Australian cricket has lost its moral compass

In 1990 I was a proud Australian expatriate playing league cricket in Yorkshire in the north of England.

I believed I played the game hard and fair, and within the spirit of the contest, without giving anyone a free hit.

I have played cricket alongside my father Ron, who still trotted out for his local community club and filled in in a couple of games at 80 this summer, with my siblings Robert and Adrian, and in social games with son Isaac.

The blatant cheating by the Australian Test cricket team, which came into national focus on the weekend, led by captain Steve Smith and including the leadership group and undertaken by eight Test game player Cameron Bancroft, has forever put a blight on our national summer passion of “leather and willow”.

The entire Australian cricket fraternity will now have to live with the accusations that our national side are cheats.

This is a damning consequence for all cricketers from a poorly thought out and managed piece of gamesmanship which backfired and will send ramifications through world cricket, which may be felt for decades.

The game has endured some major embarrassments over its journey including the infamous underarm incident when Greg Chappell broke the spirit of the game, although it was still within the rules of the contest at the time, against New Zealand back in 1981.  

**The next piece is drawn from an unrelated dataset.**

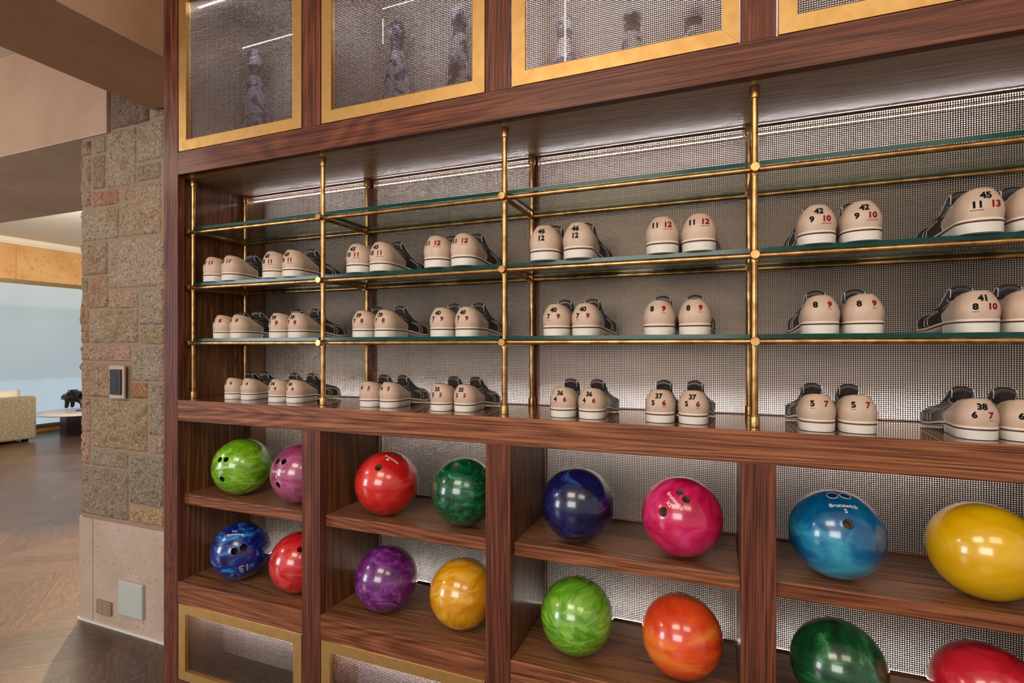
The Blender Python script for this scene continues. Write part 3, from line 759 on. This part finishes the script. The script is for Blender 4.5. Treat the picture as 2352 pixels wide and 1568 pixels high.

There are also captains of other countries – Hansie Cronje in South Africa and Mohammad Azharuddin from India – who were a part of match fixing scandals among various other travesties.  

The first question I have is what motivates the national leadership group of an Australian cricket team to even discuss an issue that was totally illegal?

The second part that is even more amazing is how the Australians thought they would get away with it in the game at the top level that is scrutinised so heavily.

Thirdly, the insipid message given by the CEO of Cricket Australia James Sutherland displayed a disappointing lack of leadership that permeates through the corridors of our great game.

From the outside it looks like there was a knee-jerk reaction – after the Australian people showed their disgust at the cheating  on various platforms on Sunday – by relieving Smith and Warner of their leadership roles and handing the captaincy over to Tim Paine mid-game.

Why should these two players have actually gone back onto the field of battle, for the fourth day of the third test after being stripped of their roles!

If they had shamed the “Baggy Green”, why are they allowed to wear it?

The captain of the Australian cricket team was seen by some as the second most important position in our culture, behind the Prime Minister.

Smith, his vice-captain, player Cameron Bancroft, any others of the team involved, Australian coach Darren Lehmann and, you would surmise, the national teams’ bowling coach David Saker, have now had their cricket careers and reputations tarnished forever.

All the above, and in a way, the rest of the wider cricket players, supporters and patrons, have to live with the consequences.

As Australian cricketers we are all now labelled cheats.

This action has a dramatic impact on Australian cricket in the longer term and this problem is systematic of other issues, which have been woven into the current fabric of the game.

We have made it legend for bowlers with bent arms to play the game, the sledging in the game has become brutal and personal.

It feels like a lover that has been cheated: you still have feelings for the culprit (in this case cricket), but you never quite have the same emotional attachment.